Sin embargo nadie, salvo los propios indignados, hace nada por cambiar lo establecido, eso que tanto malestar está causando, aquello por lo que una sociedad debería actuar una vez conocidos los datos que arrojan una confianza mínima en nuestros representantes públicos.

Bueno, Juan Cotino, el nuevo presidente del parlamento valenciano, sí hizo algo, y muy singular: sacó un crucifijo de su despacho de consejero y lo instaló en su escritorio en la Mesa de las Cortes.
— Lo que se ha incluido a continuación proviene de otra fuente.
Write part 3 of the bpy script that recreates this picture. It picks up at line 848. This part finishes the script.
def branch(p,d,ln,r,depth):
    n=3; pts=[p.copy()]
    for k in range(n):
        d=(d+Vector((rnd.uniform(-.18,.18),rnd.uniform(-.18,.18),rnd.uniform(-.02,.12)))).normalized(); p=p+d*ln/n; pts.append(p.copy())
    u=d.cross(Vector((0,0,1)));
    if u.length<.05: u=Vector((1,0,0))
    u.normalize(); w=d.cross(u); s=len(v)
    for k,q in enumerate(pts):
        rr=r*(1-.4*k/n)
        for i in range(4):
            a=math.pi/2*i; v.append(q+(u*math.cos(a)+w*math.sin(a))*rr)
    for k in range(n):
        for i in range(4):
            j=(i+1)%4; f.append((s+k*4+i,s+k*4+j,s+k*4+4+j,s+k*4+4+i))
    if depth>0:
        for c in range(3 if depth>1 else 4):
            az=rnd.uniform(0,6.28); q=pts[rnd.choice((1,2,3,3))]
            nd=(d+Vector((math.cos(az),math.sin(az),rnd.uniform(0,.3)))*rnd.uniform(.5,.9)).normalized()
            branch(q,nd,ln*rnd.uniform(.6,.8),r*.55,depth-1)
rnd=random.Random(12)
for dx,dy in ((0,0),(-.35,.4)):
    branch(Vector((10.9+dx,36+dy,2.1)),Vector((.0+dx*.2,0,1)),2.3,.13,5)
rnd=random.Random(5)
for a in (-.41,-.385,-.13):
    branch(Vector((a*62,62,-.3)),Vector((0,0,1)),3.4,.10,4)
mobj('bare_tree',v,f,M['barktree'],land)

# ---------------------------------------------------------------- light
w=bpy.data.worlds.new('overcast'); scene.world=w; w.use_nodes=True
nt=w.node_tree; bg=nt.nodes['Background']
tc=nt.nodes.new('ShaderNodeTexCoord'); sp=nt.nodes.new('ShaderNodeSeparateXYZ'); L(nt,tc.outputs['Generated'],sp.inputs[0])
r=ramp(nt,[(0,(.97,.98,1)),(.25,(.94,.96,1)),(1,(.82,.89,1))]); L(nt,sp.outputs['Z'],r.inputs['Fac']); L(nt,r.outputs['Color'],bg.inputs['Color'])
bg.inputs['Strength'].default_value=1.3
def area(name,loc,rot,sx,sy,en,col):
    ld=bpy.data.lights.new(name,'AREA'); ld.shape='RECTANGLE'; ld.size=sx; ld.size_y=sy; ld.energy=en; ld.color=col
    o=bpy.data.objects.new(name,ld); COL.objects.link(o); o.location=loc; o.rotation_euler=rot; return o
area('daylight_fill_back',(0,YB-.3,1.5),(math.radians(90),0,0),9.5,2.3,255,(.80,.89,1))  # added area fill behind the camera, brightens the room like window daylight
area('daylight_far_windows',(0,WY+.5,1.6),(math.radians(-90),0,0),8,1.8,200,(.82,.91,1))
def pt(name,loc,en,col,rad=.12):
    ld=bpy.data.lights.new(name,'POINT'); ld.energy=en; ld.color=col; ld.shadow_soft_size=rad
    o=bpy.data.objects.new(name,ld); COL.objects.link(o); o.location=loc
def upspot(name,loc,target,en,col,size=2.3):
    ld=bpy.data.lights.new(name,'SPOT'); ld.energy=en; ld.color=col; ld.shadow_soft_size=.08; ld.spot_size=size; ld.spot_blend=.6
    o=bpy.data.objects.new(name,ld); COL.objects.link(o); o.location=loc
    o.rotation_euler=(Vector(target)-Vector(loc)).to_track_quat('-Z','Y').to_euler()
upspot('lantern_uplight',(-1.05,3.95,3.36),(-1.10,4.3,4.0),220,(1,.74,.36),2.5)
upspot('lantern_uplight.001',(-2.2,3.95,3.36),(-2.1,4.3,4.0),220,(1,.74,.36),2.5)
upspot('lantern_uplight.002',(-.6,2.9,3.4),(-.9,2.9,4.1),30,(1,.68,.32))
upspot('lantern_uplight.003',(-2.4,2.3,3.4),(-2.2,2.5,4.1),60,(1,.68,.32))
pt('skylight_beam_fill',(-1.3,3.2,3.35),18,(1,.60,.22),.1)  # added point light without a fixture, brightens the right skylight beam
Pero, además de recordarnos algunos viejos e indeseables tiempos en los que la separación entre Iglesia y Estado no resultaba tan evidente, y de alarmar a algunos políticos de la oposición, la actuación del anterior director de la Policía durante el mandato del presidente Aznar no parece que vaya a resultar decisiva, ni tampoco representa, más allá de la anécdota, una disposición suficiente por parte de los dirigentes del PP.

En realidad, más que actuar recogiendo esa gran demanda, más que reflexionar sobre algunos de los cuestionamientos más sensatos de los indignados, aquí vivimos el extremo opuesto. De hecho, estos días asistiremos a la toma de posesión de decenas de políticos –se presentó al proceso electoral cerca de un centenar- con algún grado de presunta implicación en actividades corruptas.

Pero, al parecer, la clase política, con ese concepto tan circular y endogámico, tan ajeno a la ciudadanía, que tan bien maneja, no se da por aludida. Los indignados, con su imaginación y atrevimiento, y con el constante ejercicio de su gandhiano lema de no-violencia, se están convirtiendo en un gran problema para el Ministerio del Interior, cuyo titular, condicionado por su candidatura electoral para las próximas generales, ya no sabe si debe ignorarlos como en Madrid o aporrearlos como en Valencia.

Mientras Rubalcaba valora esta prueba-trampa de la que no puede salir indemne escoja el modelo que escoja, los grupos que forman el 15-M continúan recogiendo la todavía creciente indignación de tantos para lanzársela a la cara al engranaje político-económico que nos sostiene con la esperanza de provocar una reacción que, desde la realidad más tangible, se antoja demasiado lejana y, en ocasiones, simplemente imposible.